To end 2014, Lil Wayne spoke out against the label he brought to the highest of rap-label echelons, slapping them with a $51 million lawsuit and proclaiming he was taking the kids (Drake and Nicki Minaj) with him in the divorce. Kanye, in the meantime, had been carefully calculating his comeback to mainstream adulation with “Only One,” the tear-jerking ballad from the perspective of his late mother singing to his new daughter, and with Paul McCartney on the keys to boot. Mr. West followed that up with another collaboration with Paul on Rihanna’s single “FourFiveSeconds.”
Kanye dominated the Grammy Awards with performances of each, despite their best efforts to stifle hip-hop as a genre not worth televising (littered with racial undertones in the nominations and winners that aren’t so undertone-y when history continually repeats itself — in the middle of Black History Month, mind you), although I can’t think of another genre that is as influential and relevant right now. Eminem saved the world from Iggy Azalea getting away with highway robbery, but there was still a sour taste in many fans’ mouths due to the lack of proper representation and credit given. (Where was YG?!) Cue Kendrick Lamar to wash that taste out by dropping his unbelievably powerful record “The Blacker the Berry” the day after the ceremony. I could spend 500 words breaking down that song and how important it is, but Pulitzer Prize-winning author Michael Chabon already annotated the lyrics in such a fantastic way, I wouldn’t dare do anything other than direct your attention to that.

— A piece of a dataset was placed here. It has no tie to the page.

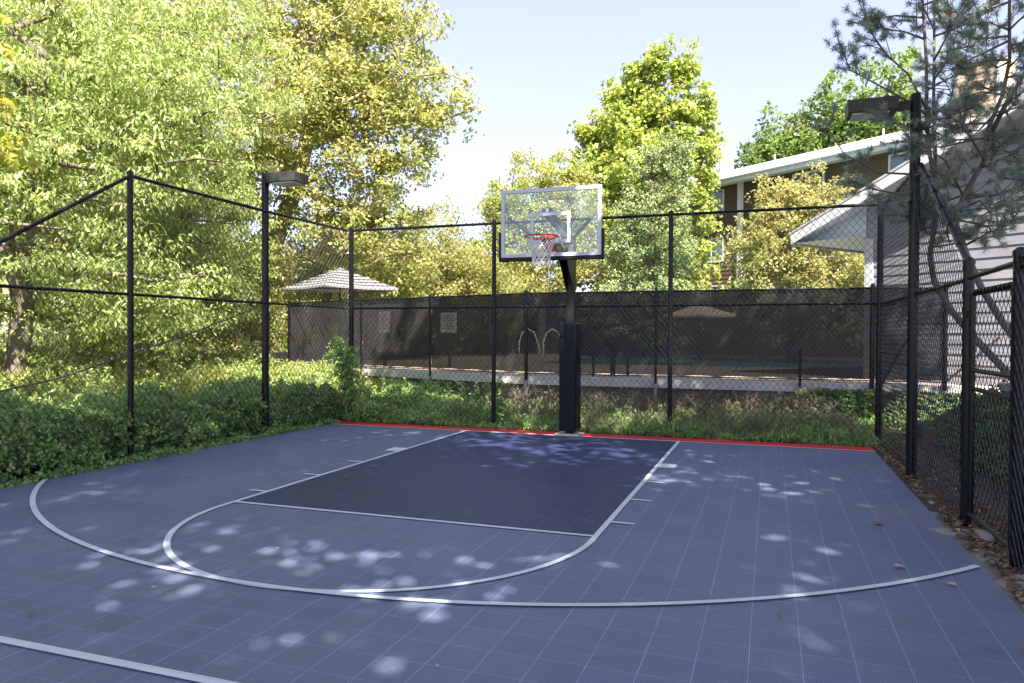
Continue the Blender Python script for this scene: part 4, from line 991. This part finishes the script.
# ivy over the wall end and up the right bank
def ivywall():
    rs = np.random.default_rng(51); n = 2600
    x = rs.uniform(3.3, 7.1, n); z = rs.uniform(0, .60, n); keep = (x > 3.45+.45*np.sin(z*7)**2) ; x = x[keep]; z = z[keep]
    y = 3.72 - rs.random(len(x))*.16 - (.7-z)*.25
    P, T, Nn, l, w, tone = clump_leaves(rs, np.stack([x,y,z],1), .09, 9, .07, .06, .5, .8, .2, .5)
    Nn = unit(rs, len(P))*.6+np.array([.2,-1,.5]); tag(leafmesh('ivy', P, T, Nn, l, w, tone, L['ivy']), 'green ivy hanging over the right end of the pool wall', 'ivy', kind='stuff')
ivywall()
scatter('ivy', 'ivy mound covering the bank outside the right fence', 'ivy', 7500, lambda rs,n: (5.45+4.5*rs.random(n)**1.3, rs.uniform(-6.5,3.3,n)),
        lambda x,y,rs: np.where(y > 2, .4, 1)*(.10+.42*np.clip((x-5.3)/.9,0,1)*(.6+.6*lump(x,y,1,2))), .075, .06, L['ivy'], 52, 13, .11, -.2, .5)
# leaf litter
def litter():
    rs = np.random.default_rng(61); n = 9000
    x = CX+.03+1.2*rs.random(n)**1.2; y = rs.uniform(-10,.9,n)
    keep = (x > CX+.0+.08*np.sin(y*3)); x = x[keep]; y = y[keep]; n = len(x)
    z = np.maximum(np.array([gh(a,b) for a, b in zip(x, y)]), np.where(x < CX+.2, -.008, -9)) + rs.uniform(.012,.04,n)
    T = unit(rs, n); T[:,2] *= .25; Nn = unit(rs, n)*.45+np.array([0,0,1])
    tag(leafmesh('leaf_litter', np.stack([x,y,z],1), T, Nn, rs.uniform(.03,.08,n), rs.uniform(.02,.045,n), rs.normal(.45,.25,n), L['litter']), 'brown leaf litter between the court and right fence', 'leaf litter', kind='stuff')
    n = 1500; x = rs.uniform(-4.6,4.6,n); y = .36+rs.random(n)*.35; z = np.full(n,.0)+rs.uniform(0,.03,n)
    x2 = -4.62-rs.random(500)*.2; y2 = rs.uniform(-8,.4,500); x = np.concatenate([x,x2]); y = np.concatenate([y,y2]); z = np.concatenate([z,rs.uniform(0,.03,500)]); n = len(x)
    T = unit(rs, n); T[:,2] *= .25; Nn = unit(rs, n)*.45+np.array([0,0,1])
    tag(leafmesh('leaf_litter', np.stack([x,y,z],1), T, Nn, rs.uniform(.03,.07,n), rs.uniform(.02,.04,n), rs.normal(.4,.25,n), L['litter']), 'dry litter along the far and left court edges', 'leaf litter', kind='stuff')
litter()

# climbing vines on two fence posts
def vine(label, x, y, h, seed, lm, n=260, spread=.12):
    rs = np.random.default_rng(seed); t = empty('climbing_vine', (x,y,0), label, 'vine')
    r = random.Random(seed); m = MB()
    for k in range(4):
        pl = []; ph = r.uniform(0, 6)
        for i in range(9): u = i/8; pl.append((x+.07*math.cos(ph+u*7)*(1+u), y-.06+.05*math.sin(ph+u*7), h*u*r.uniform(.92,1)))
        m.tube(pl, [.007-.0005*i for i in range(9)], 5, cap=False)
    m.build('stem', M['bark'], t)
    u = rs.random(n)**.8; c = np.stack([x+rs.normal(0,spread,n)*(1.2-u*.6), y-.05+rs.normal(0,.07,n), .05+h*u], 1)
    leafmesh('leaves', *clump_leaves(rs, c, .07, 7, .065, .045, .4, .8, .2, .55), lm, t)
vine('leafy vine climbing the back left corner post', -4.50, .62, 1.35, 71, L['weed'], 300, .16)
vine('tall weed reaching up beside the left end of the windscreen', -6.6, 3.6, 1.55, 72, L['weed'], 200, .2)
vine('green vine tendrils on the second back fence post', -1.56, .95, .75, 73, L['weed'], 90, .2)

# fallen leaves and pebbles on the court
proto = None; r = random.Random(9)
def leafthing(x, y, sz, m, rz):
    k = [(0,-.5),(.22,-.28),(.5,-.1),(.30,.08),(.38,.34),(.12,.28),(0,.55),(-.14,.27),(-.4,.32),(-.28,.06),(-.5,-.12),(-.2,-.3)]
    mb = MB(); c, s = math.cos(rz), math.sin(rz)
    vs = [(sz*(a*c-b*s), sz*(a*s+b*c), .006+sz*.28*abs(a)+sz*.12*max(0,b)) for a, b in k]; vs.append((0,0,.012)); n = len(k)
    mb.add(vs, [(i,(i+1)%n,n) for i in range(n)])
    mb.add([(sz*(.0*c+.9*s), sz*(.0*s-.9*c), .01),(sz*(.02*c+.5*s), sz*(.02*s-.5*c), .01),(sz*(-.02*c+.5*s), sz*(-.02*s-.5*c), .01)], [(0,1,2)])
    o = mb.build('fallen_leaf', m); o.location = (x, y, .006); return o
spots = [(a,b,c*(.6 if j>3 else .85),k) for j,(a,b,c,k) in enumerate([(4.05,-4.55,.12,0),(4.02,-5.85,.10,1),(4.28,-6.15,.08,1),(-4.35,-4.2,.11,0),(3.2,-7.1,.06,0),(-1.9,-7.5,.05,1),(-.4,-7.0,.05,1),(1.6,-8.4,.04,1),(-3.2,-5.0,.06,1),(.5,-9.2,.05,1),(2.9,-3.0,.05,1),(3.1,-2.9,.04,1),(4.3,-.6,.07,0),(2.1,-1.3,.04,1),(-1.3,-1.2,.05,1),(.4,-2.0,.04,1),(-.6,-8.0,.05,1),(4.4,-7.2,.09,0),(3.7,-8.3,.05,0),(-2.4,-3.2,.04,1),(3.9,-6.9,.05,0),(-3.6,-2.7,.06,1),(-.9,-8.6,.06,0),(1.1,-7.9,.035,1)])]
for i, (x, y, sz, k) in enumerate(spots):
    o = leafthing(x, y, sz, M['paleleaf'] if k else M['dryleaf'], r.uniform(0, 6))
    if i < 4:
        tag(o, ['curled brown leaf on court near the gate post','largest pale leaf lying near right end of the arc','small pale leaf just beyond the arc end at right','orange brown leaf at the left court edge below the post'][i], 'leaf')
    elif k: tag(o, 'tiny pale dry leaf scattered on the court', 'leaf', 'tiny pale leaves scattered on the court')
    else: tag(o, 'small brown dry leaf scattered on the court', 'leaf', 'small brown leaves scattered on the court')
for i, (x, y, a, b, c) in enumerate([(4.72,-4.6,.26,.16,.035),(4.80,-5.95,.20,.22,.03),(4.70,-5.25,.09,.06,.04),(4.66,-5.4,.07,.06,.04)]):
    bm = bmesh.new(); bmesh.ops.create_icosphere(bm, subdivisions=3, radius=1)
    rr_ = random.Random(i)
    for v in bm.verts: v.co *= 1+.12*math.sin(v.co.x*5+i)+.1*math.sin(v.co.y*6+2*i); v.co = Vector((v.co.x*a, v.co.y*b, max(-.5, min(.7, v.co.z))*c))
    me = bpy.data.meshes.new('stone'); bm.to_mesh(me); bm.free(); me.materials.append(M['stone']); me.polygons.foreach_set('use_smooth', [True]*len(me.polygons))
    o = bpy.data.objects.new('stone', me); COL.objects.link(o); o.location = (x, y, -.01)
    tag(o, ['flat grey slab at the foot of the gate hinge post','flat grey slab near the latch post','rounded grey stone by the court edge, farther of two','rounded grey stone by the court edge, nearer of two'][i], 'stone')

# ------------------------------------------------------------------ camera
cam = bpy.data.cameras.new('camera'); co = bpy.data.objects.new('camera', cam); COL.objects.link(co)
yaw, pitch, roll = 0.337812725, -0.0142352449, 0.00438515744
cy, sy = math.cos(yaw), math.sin(yaw); f = Vector((-sy, cy, 0)); rt = Vector((cy, sy, 0)); u = Vector((0,0,1))
f2 = f*math.cos(pitch)+u*math.sin(pitch); u2 = u*math.cos(pitch)-f*math.sin(pitch)
r3_ = rt*math.cos(roll)+u2*math.sin(roll); u3 = u2*math.cos(roll)-rt*math.sin(roll)
mw = Matrix.Identity(4)
for i in range(3): mw[i][0] = r3_[i]; mw[i][1] = u3[i]; mw[i][2] = -f2[i]
mw[0][3], mw[1][3], mw[2][3] = 3.13691768, -11.6830440, 1.63984918
co.matrix_world = mw
cam.sensor_width = 36; cam.lens = 735.030569/1024*36; cam.shift_y = 4.98749/1024
cam.clip_end = 2000; cam.clip_start = .05
SC.camera = co

# ------------------------------------------------------------------ light
EL = math.radians(50); az = Vector((.55,-.835,0)).normalized()
sd = Vector((az.x*math.cos(EL), az.y*math.cos(EL), math.sin(EL)))
sun = bpy.data.lights.new('sun', 'SUN'); so = bpy.data.objects.new('sun', sun); COL.objects.link(so)
sun.energy = 4.7; sun.angle = math.radians(.55); sun.color = (1,.92,.79)
so.rotation_euler = sd.to_track_quat('Z', 'Y').to_euler(); so.location = sd*60
w = bpy.data.worlds.new('World'); SC.world = w; w.use_nodes = True; nt = w.node_tree; nt.nodes.clear()
sky = nt.nodes.new('ShaderNodeTexSky'); sky.sky_type = 'NISHITA'; sky.sun_disc = False
sky.sun_elevation = EL; sky.sun_rotation = math.atan2(az.x, az.y); sky.air_density = .85; sky.dust_density = .7; sky.ozone_density = 1.0
bg = nt.nodes.new('ShaderNodeBackground'); bg.inputs[1].default_value = .13
wo = nt.nodes.new('ShaderNodeOutputWorld'); hs = nt.nodes.new('ShaderNodeHueSaturation'); hs.inputs['Saturation'].default_value = .8; hs.inputs['Hue'].default_value = .515; hs.inputs['Value'].default_value = .86; nt.links.new(sky.outputs[0], hs.inputs['Color']); nt.links.new(mixc(nt, .6, hs.outputs[0], (1.20,1.22,1.68)), bg.inputs[0]); nt.links.new(bg.outputs[0], wo.inputs[0])
vs = SC.view_settings; SC.display_settings.display_device = 'sRGB'
vs.view_transform = 'Standard'; vs.look = 'None'; vs.gamma = 1; vs.use_curve_mapping = False; vs.exposure = 2.2
cy_ = SC.cycles; cy_.max_bounces = 8; cy_.diffuse_bounces = 4; cy_.glossy_bounces = 3; cy_.transmission_bounces = 4; cy_.transparent_max_bounces = 10
cy_.use_denoising = True; cy_.sample_clamp_indirect = 6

Then something big happened: The biggest male star in music today dropped a mixtape pretty much out of the sky that sold 550,000 copies in three days. Not only did Drake’s mixtape outsell almost every other rapper’s album first week sales for the past five years, but the music was some of his best to date. Drake dropped his tape during NBA All-Star Weekend, coinciding with one the most prolific weekends of Ye’s career that culminated in him opening SNL 40 with a performance of “Wolves,” featuring Vic Mensa and Sia and production from Cashmere Cat (coming to OKC April 4th!) and Sinjin Hawke.
Yes, Drake pulled a “Beyonce” and was every bit as successful as Queen Bey herself. However, it’s everything that surrounded the release and the execution that took it to the next level. The six-year anniversary of his mixtape So Far Gone was approaching, and there had been rumors that music was coming, but nothing was certain. James Prince of Rap-A-Lot had just called out Diddy, Birdman, Lil Wayne, and anyone that looked at Drake cross-eyed. Then, in the midst of Diddy’s performance at New York Fashion Week and shortly after, Kanye released his Adidas line and new Yeezy shoes, and Drake went and broke the internet. (Seriously. He broke the Spotify stream record, which he previously owned.) The slyest part of it all was putting the mixtape up for sale and supposedly fulfilling his four-album obligation to Cash Money Records (remember: crumbling) to join Wayne in free agency. He did this the same day he dropped a short film, Jungle, and proved that he not only has a smooth grasp of the zeitgeist, but plans to surf a wave of it while Ye’ pops his wheelie. Kanye may be this generation’s defining artist, but Drake’s universal appeal cannot be ignored. He is on a run that’s nearly unprecedented, especially in this day and age.
Finishing February with a bang, Kanye West premiered “All Day” at the Brit Music Awards alongside newcomer Allan Kingdom, the same week Big Sean’s album Dark Sky Paradise dropped. The West and Legend-assisted “One Man Can Change the World” adds to Sean’s resumé of incredibly uplifting songs. The last verse is dedicated to his grandmother, who passed away a few months prior, with Legend skating all over the track with his always-pristine vocal for one of my favorite musical moments of the month.
Speaking of Legend, the brightest spot belongs to him and Common taking home an Oscar for their song “Glory” from the movie Selma, a song greeted with a standing ovation when the two performed it that same evening. Awards season has a race problem, but to have that moment and award given to some of the most eloquent ambassadors of that culture was a true victory. The song was dedicated to the marches on Edmund Pettus Bridge and, as Common stated, “the spirit of that bridge connects the kid from the south side of Chicago dreaming of a better life, to those in France standing up for their freedom of expression, to the people in Hong Kong protesting for democracy.” You can see Common speak at the University of Tulsa (for free) on March 6th, at the Donald W. Reynolds Center on campus.